Выровненный голос движется без каких бы то ни было затруднений во всех положениях, нигде не ощущается швов, от самых низких нот до самых высоких. Этому приходится долго учиться, надо сначала понять это умом, а потом заставить певческий аппарат функционировать по всем правилам мастерства.
У Паолы Новиковой мой голос стал не только выровненным, но и обрел большую величину и силу, стал тем-брально красивее. Уже через несколько месяцев я полностью справился с проблемой, которая волновала меня до прихода к ней. Ее система преподавания была фантастична, она помогла многим певцам сделать карьеру. Но, к сожалению, своим способом обращения с людьми некоторые отношения она испортила. Новикова была самой недипломатичной женщиной, какую я только встречал, врагов умела наживать, как никто. Кроме того, она была немыслимо властолюбива и хотела во что бы то ни стало контролировать даже то, что не было сопряжено с пением. Она, как и многие другие педагоги, имела склонность к сверхопеке, к родительским функциям. Поэтому нередки были реплики такого рода: «Ах так, значит, ты опять встречался с ней. С этим надо покончить. Для тебя ничего хорошего из этого не получится». А уж если я вдруг пел хуже вчерашнего, непременно слышался комментарий: «Стало быть, ты провел бурную ночь».

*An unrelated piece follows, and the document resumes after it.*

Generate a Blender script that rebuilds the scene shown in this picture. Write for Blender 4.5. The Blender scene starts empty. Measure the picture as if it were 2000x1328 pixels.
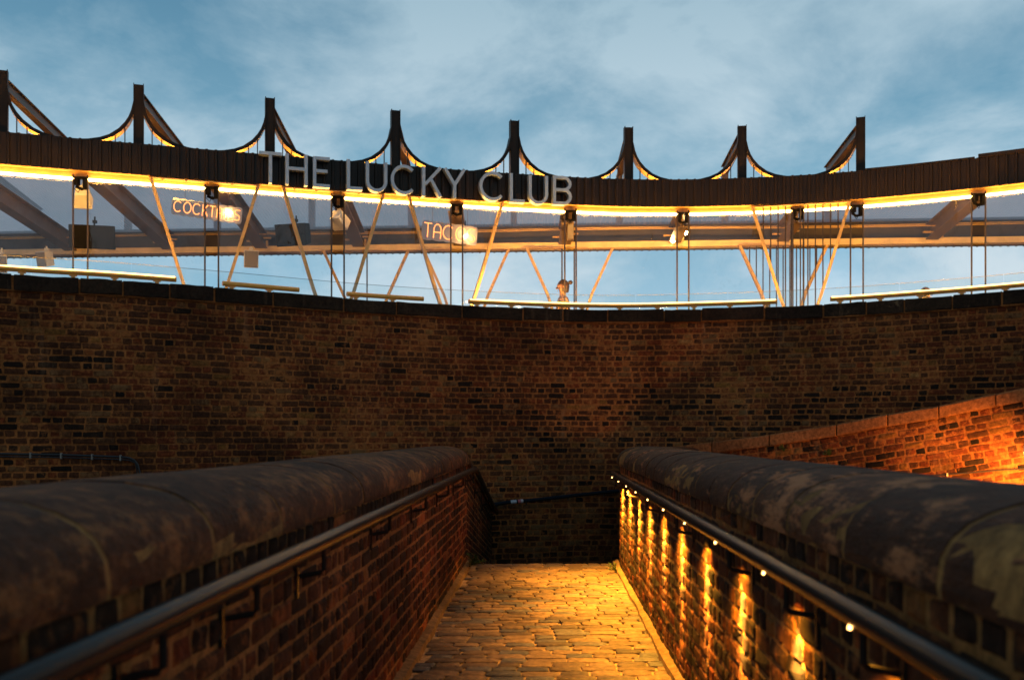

После начала занятий с Паолой Новиковой я стал отвечать в интервью, что у меня два учителя. Но когда на альбоме с пластинками должны были написать о моей карьере, я упомянул только Мартина Эмана. Почему я исключил Новикову, просто не знаю. Как-то так само собой получилось.
Но уроки должны были дать знать о себе. Они принесли мне громадный успех в «Карнеги-Холл» в Нью-Йорке. Это большая честь — петь в концертном зале, который является не только самым большим в мире — он вмещает 3000 слушателей,— но и обладает самой лучшей в мире акустикой. Открытие его состоялось в 80-е годы прошлого столетия, играли музыку Чайковского, причем оркестром дирижировал сам автор.
Впервые я выступил там в «Страстях по Матфею» Баха под руководством австрийского дирижера Эриха Лейнсдорфа. Я пел партию Евангелиста. В том же 1959 году я участвовал в исполнении оперы Дебюсси «Пеллеас и Мелизанда».
Но первым важным выступлением стал сольный концерт, программа которого была составлена целиком из русской музыки. Я пел вместе с мужским русским хором, которым дирижировал Николай Афонский. На следующем сольном концерте я думал, что это уже не так важно, как тот вечер в «Карнеги-Холл». Я имел к тому времени успех на сцене «Мет», чувствовал себя уверенно, спокойно, знал, что публика пришла слушать меня. В концерте исполнялись сцены из французских опер, и некое музыкальное общество под названием «Friends of French Opera» попросило меня спеть дуэт из оперы Мейербера «Гугеноты». В этом дуэте бельканто предстает в истинном значении этого слова, то есть «красивое пение»— со смакующе медлительными фразами, с местами, исполняемыми пианиссимо. Там есть и каденция, когда тенор доходит до высокого ре бемоль.